To answer this question, we must first recognize that there is a disconnect between what people define as collaborative and what the industry has sometimes labelled as such. Too often, and especially within online learning environments, table-stakes interactive features such as liking and commenting are said to satisfy learners’ social needs. Merely liking and commenting do not a true collaborative environment make!
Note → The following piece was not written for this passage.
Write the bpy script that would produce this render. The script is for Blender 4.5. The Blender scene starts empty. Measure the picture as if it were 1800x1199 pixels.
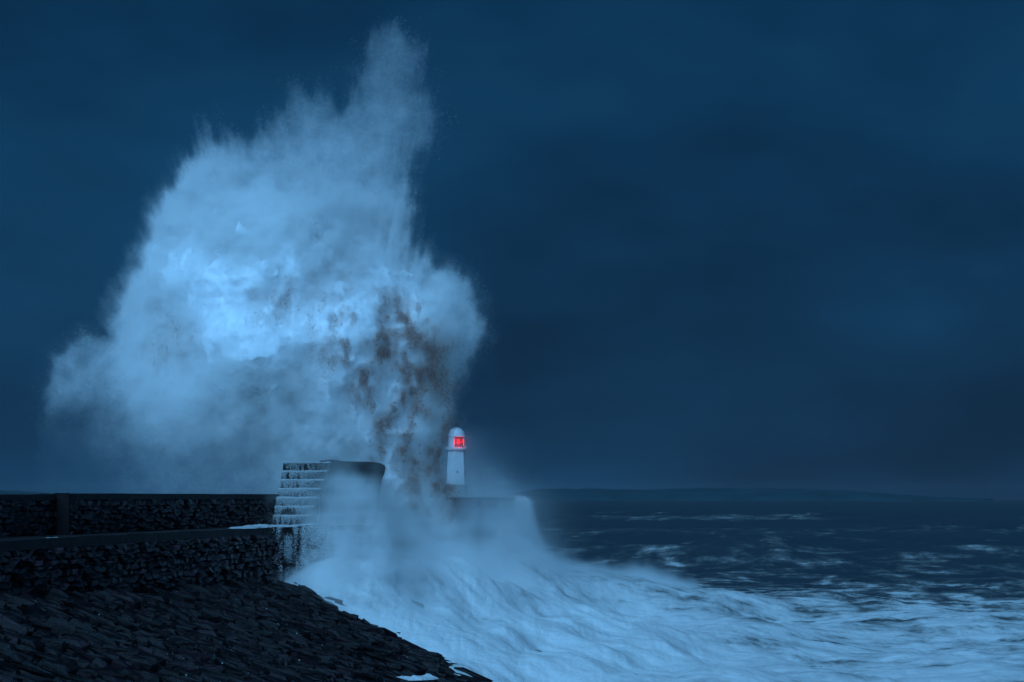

Collaboration can’t be an add-on

For learning to be collaborative, it must be structured that way from the start; collaboration is not the result of an entry-level technology feature added to otherwise individually-lead learning. Collaborative learning is built around teamwork, involves in-depth peer feedback and makes it easier for learners to recognize (and be recognized as!) leaders within their own peer groups. In this way, collaborative learning mirrors the reality of learners’ day-to-day life as an employee, where they are often working on projects as part of a larger team, solving business problems together with peers, and connecting with and learning from others in real time.
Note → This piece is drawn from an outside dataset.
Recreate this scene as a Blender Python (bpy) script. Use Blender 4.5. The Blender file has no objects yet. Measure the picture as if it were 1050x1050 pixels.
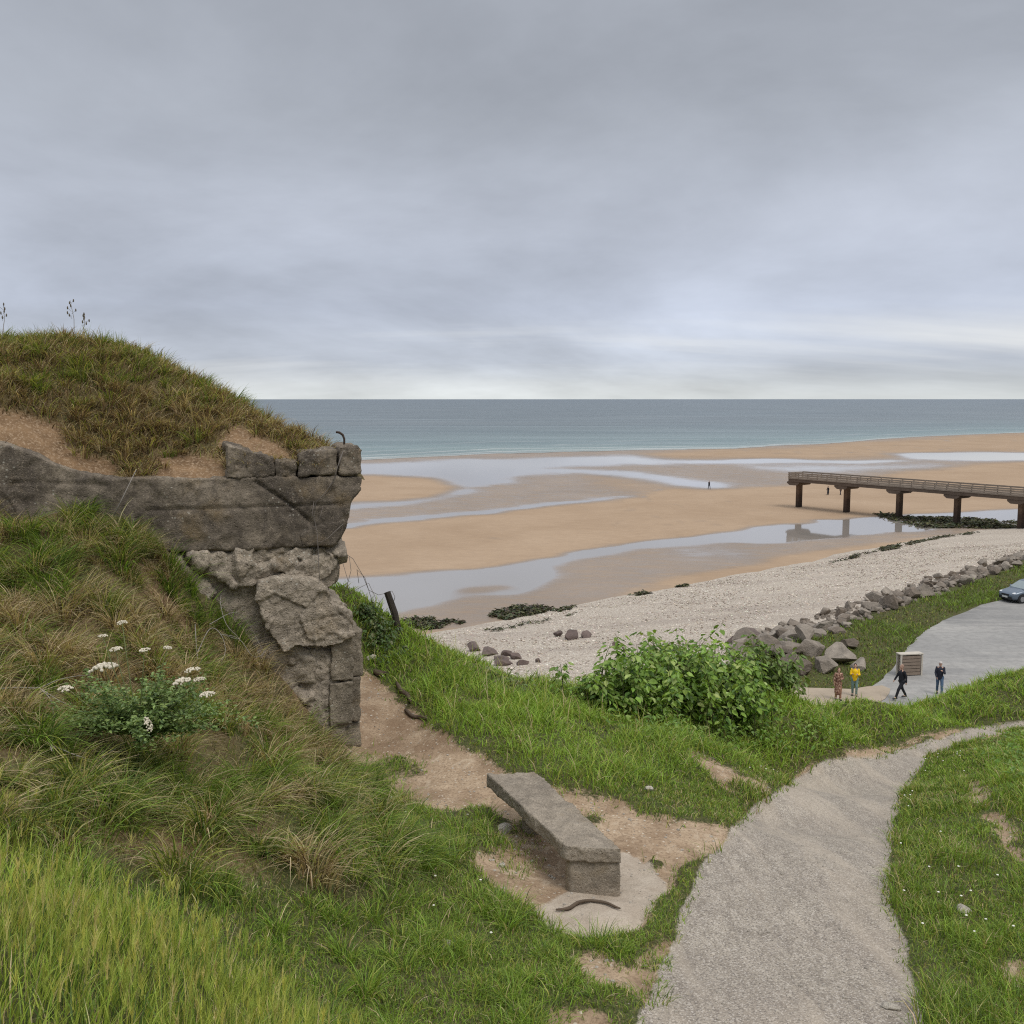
import bpy, bmesh, math, random
import numpy as np
from mathutils import Vector
random.seed(7); rng = np.random.default_rng(7)
S = bpy.context.scene; COL = S.collection
R = math.radians
# ------------------------------------------------------------------ camera model (used to survey the place from the photo)
F = 1050.0; PITCH = math.atan(116/1050); CP, SP = math.cos(PITCH), math.sin(PITCH); CZ = 18.5
def P(px, py, d):
    xc = (px-525)/F*d; yc = (525-py)/F*d
    return np.array([xc, d*CP+yc*SP, CZ-d*SP+yc*CP])
def G(px, py, z):                       # survey point on a level surface of height z
    k = SP+(py-525)/F*CP
    return P(px, py, (CZ-z)/k)
def proj(x, y, z):
    zz = z-CZ; d = y*CP-zz*SP; yc = y*SP+zz*CP
    d = np.maximum(d, 1e-3)
    return 525+F*x/d, 525-F*yc/d, d
# ------------------------------------------------------------------ noise
def _h(ix, iy, iz, s):
    n = (ix.astype(np.int64)*374761393+iy.astype(np.int64)*668265263+iz.astype(np.int64)*2147483647+s*974634777) & 0xFFFFFFFF
    n = ((n ^ (n >> 13))*1274126177) & 0xFFFFFFFF
    n = ((n ^ (n >> 16))*2246822519) & 0xFFFFFFFF
    return ((n ^ (n >> 15)) & 0xFFFFFF)/float(0xFFFFFF)
def vn(x, y, z=0, s=0):
    x, y, z = np.broadcast_arrays(np.asarray(x, float), np.asarray(y, float), np.asarray(z, float))
    ix, iy, iz = np.floor(x), np.floor(y), np.floor(z)
    fx, fy, fz = x-ix, y-iy, z-iz
    fx = fx*fx*(3-2*fx); fy = fy*fy*(3-2*fy); fz = fz*fz*(3-2*fz)
    def c(a, b, e): return _h(ix+a, iy+b, iz+e, s)
    l = lambda a, b, t: a+(b-a)*t
    return l(l(l(c(0,0,0), c(1,0,0), fx), l(c(0,1,0), c(1,1,0), fx), fy),
             l(l(c(0,0,1), c(1,0,1), fx), l(c(0,1,1), c(1,1,1), fx), fy), fz)*2-1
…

Global teams that participate together in collaborative online learning may see the highest increases in performance. This is because online collaborative environments help learners overcome the physical distances that otherwise make it difficult to emotionally invest in unseen team members. Instead of playing time zone tag, teams can focus on solving specific problems together regardless of geographic location. For example, in the forums someone in Africa might be in a discussion thread with someone in Latin America, in an instantaneous and real-world way. In ye olde instructor-led model, with each of them in a classroom in their individual regions, there would not be that opportunity.
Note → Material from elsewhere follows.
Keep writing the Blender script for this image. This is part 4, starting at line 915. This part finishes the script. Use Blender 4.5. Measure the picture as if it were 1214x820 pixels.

The data is clear: if you want a high-performing team, help learners connect with each other in new and meaningful ways. Create environments in which learners are working together to accomplish job-related assignments, in which problem-solving is cohort-based, and in which learners can learn from each other – just like they do when at work.

Leadership training lacking

Overall, surveyed learners reported a lack of confidence in their organizations’ ability to accomplish critical initiatives. This was due in part to the perception that their learning culture failed to professionally develop employees, particularly in the case of people skills like leadership, which survey respondents called out the most important “business critical” skills needed in their organizations today.

Any critical business initiative relies on people to move it forward. Leadership and related soft skills are a top way to achieve critical initiatives and build cross-role skill sets that continue to improve over time and on yet-unknown future initiatives.

The thing about people skills like leadership is that they are best learned from, well, people. Who would you rather learn soft skills from: a computer-programmed algorithm or a live mentor? Fortunately, learners no longer have to choose. When designed collaboratively, online learning simulates mentorship by allowing learners to connect with peer leaders around the world. It also allows businesses to “cascade” the details of enterprise-wide strategic change initiatives in an engaging manner to everyone in the company.

Studies have shown that millennial employees, who now make up the majority of America’s workforce, want to be emotionally invested in the organization and its goals in order to do their best work and to stay with the company long-term. Actively fostering learners’ professional and leadership skills results in highly-engaged employees that are more invested in the company at large.

Simply put, investing in learners leads to invested learners and critical initiative success. There is little replacement for employees who truly care about and are invested in the success of their organization, and employees simply won’t invest in an organization that doesn’t invest in them, first.

They don’t see your training as relevant

Ouch: Nearly three-quarters of surveyed learners rated their organization’s learning culture as less-than-useful.

It’s no wonder, with only about half (47%) of survey respondents saying that they had applied the learning from their last professional development opportunity “a few times but not frequently” at work. Nearly 10% said they weren’t applying the learning on the job at all, with a mere 11% said they used what they’d learned daily.

Professional education that isn’t relevant and applicable wastes employees’ time and drains company resources. Even worse, it discourages learners and gives them two negative impressions: that their organization isn’t knowledgeable about what skills are needed for business success and that the organization isn’t really invested in their individual development.

Learning professionals have heard over and over that relevant and immediately applicable education is a necessity for corporate education programs to yield tangible business results. Yet these survey results reveal that this mantra either hasn’t sunk in, or L&D hasn’t figured out the reality of what makes content relevant. Learners are still dissatisfied with the applicability of what they’re learning, and the lack of usefulness is turning them against their organization’s learning culture in a big way.

The results of our anonymous survey may be hard to swallow for some (sorry, L&D!), but many learning professionals are likely not surprised to hear that, according to learners, their learning program is ineffective.

Fortunately, the answers to learners’ complaints are clear: provide relevant job-related leadership programs via truly collaborative, peer-based learning. Then their performance, organizational loyalty, and ability to support business critical initiatives will increase exponentially. Learners are ready and eager for learning cultures to change, and with our survey, they’ve definitely told us how.